### [Short problem]
Your task is to give the listing below back word for word, pictures excluded.

### [Available data]
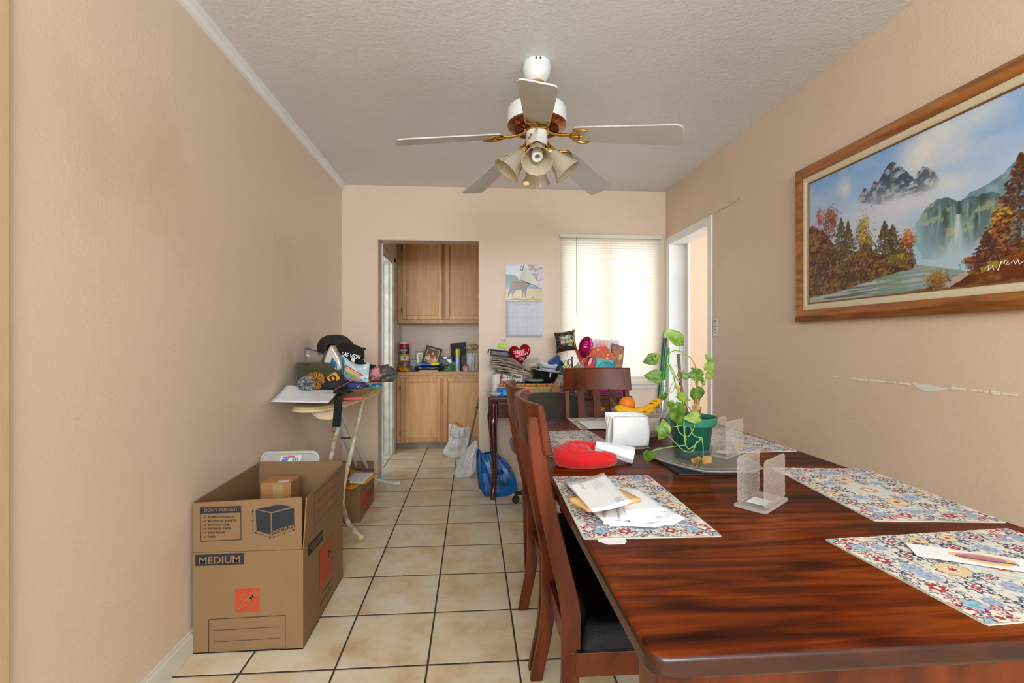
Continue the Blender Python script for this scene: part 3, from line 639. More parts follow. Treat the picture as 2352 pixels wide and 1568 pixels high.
# ============================================================= CEILING FAN
FX, FY = .291, 2.13
fan = thing('ceiling_fan', 'white five-blade ceiling fan with brass blade arms and four tulip lights', 'ceiling fan', (FX, FY, ZC))
wh = M('fan_white_enamel', (232, 236, 236), .22, coat=.5)
brass = M('polished_brass', (205, 165, 80), .18, 1, var=.15)
copper = M('fan_copper', (165, 100, 65), .25, 1, var=.2)
bladem = M('fan_blade_board', (205, 203, 200), .5, var=.08, vs=4)
bladeedge = M('blade_edge_worn', (214, 208, 186), .6, var=.3, vs=30)
mb = MB().lathe([(.0, -.001), (.062, -.001), (.064, -.012), (.064, -.035), (.058, -.06), (.044, -.082), (.036, -.088)], 40); mb.build('canopy', wh, fan)
MB().lathe([(.036, -.084), (.036, -.092), (.02, -.094)], 32).build('canopy_ring', M('canopy_gold', (205, 165, 95), .4, .3), fan)
for a in (-1.75, -1.45):
    MB().lathe([(.0045, 0), (.0045, .003), (0, .003)], 10, (.0635*math.cos(a), .0635*math.sin(a), -.012), Matrix.Rotation(a, 3, 'Z') @ Matrix.Rotation(PI/2, 3, 'Y')).build('screw', M('dark_screw', (70, 65, 60), .4, .8), fan)
MB().lathe([(.013, -.08), (.013, -.20)], 16).build('downrod', wh, fan)
MB().lathe([(.013, -.185), (.05, -.195), (.115, -.203), (.132, -.212), (.136, -.225), (.136, -.278), (.132, -.284)], 56).build('motor_housing', wh, fan)
MB().lathe([(.134, -.280), (.134, -.288), (.124, -.298), (.10, -.304), (.098, -.302)], 56).build('housing_rim', copper, fan)
MB().lathe([(.1, -.302), (.055, -.306), (.0, -.306)], 48).build('vent_back', M('vent_dark', (35, 22, 18), .6), fan)
mb = MB()
for k in range(60):
    a = 2*PI*k/60; c, s_ = math.cos(a), math.sin(a)
    mb.box(((.08)*c, .08*s_, -.307), (.042, .0035, .004), rz=a)
mb.build('vent_fins', copper, fan)
MB().lathe([(.058, -.300), (.062, -.312), (.05, -.318), (.048, -.318)], 40).build('hub_ring', brass, fan)
MB().lathe([(.046, -.305), (.05, -.318), (.0485, -.368), (.046, -.378), (.0, -.378)], 36).build('switch_housing', wh, fan)
for a in (-2.2, -2.4):
    MB().lathe([(.005, 0), (.005, .006), (0, .008)], 10, (.049*math.cos(a), .049*math.sin(a), -.345-.01*(a < -2.3)), Matrix.Rotation(a, 3, 'Z') @ Matrix.Rotation(PI/2, 3, 'Y')).build('screw', brass, fan)
MB().lathe([(.044, -.376), (.05, -.384), (.045, -.396), (.02, -.404), (0, -.406)], 36).build('light_plate', brass, fan)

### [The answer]
Continue the Blender Python script for this scene: part 3, from line 639. More parts follow. Treat the picture as 2352 pixels wide and 1568 pixels high.
# ============================================================= CEILING FAN
FX, FY = .291, 2.13
fan = thing('ceiling_fan', 'white five-blade ceiling fan with brass blade arms and four tulip lights', 'ceiling fan', (FX, FY, ZC))
wh = M('fan_white_enamel', (232, 236, 236), .22, coat=.5)
brass = M('polished_brass', (205, 165, 80), .18, 1, var=.15)
copper = M('fan_copper', (165, 100, 65), .25, 1, var=.2)
bladem = M('fan_blade_board', (205, 203, 200), .5, var=.08, vs=4)
bladeedge = M('blade_edge_worn', (214, 208, 186), .6, var=.3, vs=30)
mb = MB().lathe([(.0, -.001), (.062, -.001), (.064, -.012), (.064, -.035), (.058, -.06), (.044, -.082), (.036, -.088)], 40); mb.build('canopy', wh, fan)
MB().lathe([(.036, -.084), (.036, -.092), (.02, -.094)], 32).build('canopy_ring', M('canopy_gold', (205, 165, 95), .4, .3), fan)
for a in (-1.75, -1.45):
    MB().lathe([(.0045, 0), (.0045, .003), (0, .003)], 10, (.0635*math.cos(a), .0635*math.sin(a), -.012), Matrix.Rotation(a, 3, 'Z') @ Matrix.Rotation(PI/2, 3, 'Y')).build('screw', M('dark_screw', (70, 65, 60), .4, .8), fan)
MB().lathe([(.013, -.08), (.013, -.20)], 16).build('downrod', wh, fan)
MB().lathe([(.013, -.185), (.05, -.195), (.115, -.203), (.132, -.212), (.136, -.225), (.136, -.278), (.132, -.284)], 56).build('motor_housing', wh, fan)
MB().lathe([(.134, -.280), (.134, -.288), (.124, -.298), (.10, -.304), (.098, -.302)], 56).build('housing_rim', copper, fan)
MB().lathe([(.1, -.302), (.055, -.306), (.0, -.306)], 48).build('vent_back', M('vent_dark', (35, 22, 18), .6), fan)
mb = MB()
for k in range(60):
    a = 2*PI*k/60; c, s_ = math.cos(a), math.sin(a)
    mb.box(((.08)*c, .08*s_, -.307), (.042, .0035, .004), rz=a)
mb.build('vent_fins', copper, fan)
MB().lathe([(.058, -.300), (.062, -.312), (.05, -.318), (.048, -.318)], 40).build('hub_ring', brass, fan)
MB().lathe([(.046, -.305), (.05, -.318), (.0485, -.368), (.046, -.378), (.0, -.378)], 36).build('switch_housing', wh, fan)
for a in (-2.2, -2.4):
    MB().lathe([(.005, 0), (.005, .006), (0, .008)], 10, (.049*math.cos(a), .049*math.sin(a), -.345-.01*(a < -2.3)), Matrix.Rotation(a, 3, 'Z') @ Matrix.Rotation(PI/2, 3, 'Y')).build('screw', brass, fan)
MB().lathe([(.044, -.376), (.05, -.384), (.045, -.396), (.02, -.404), (0, -.406)], 36).build('light_plate', brass, fan)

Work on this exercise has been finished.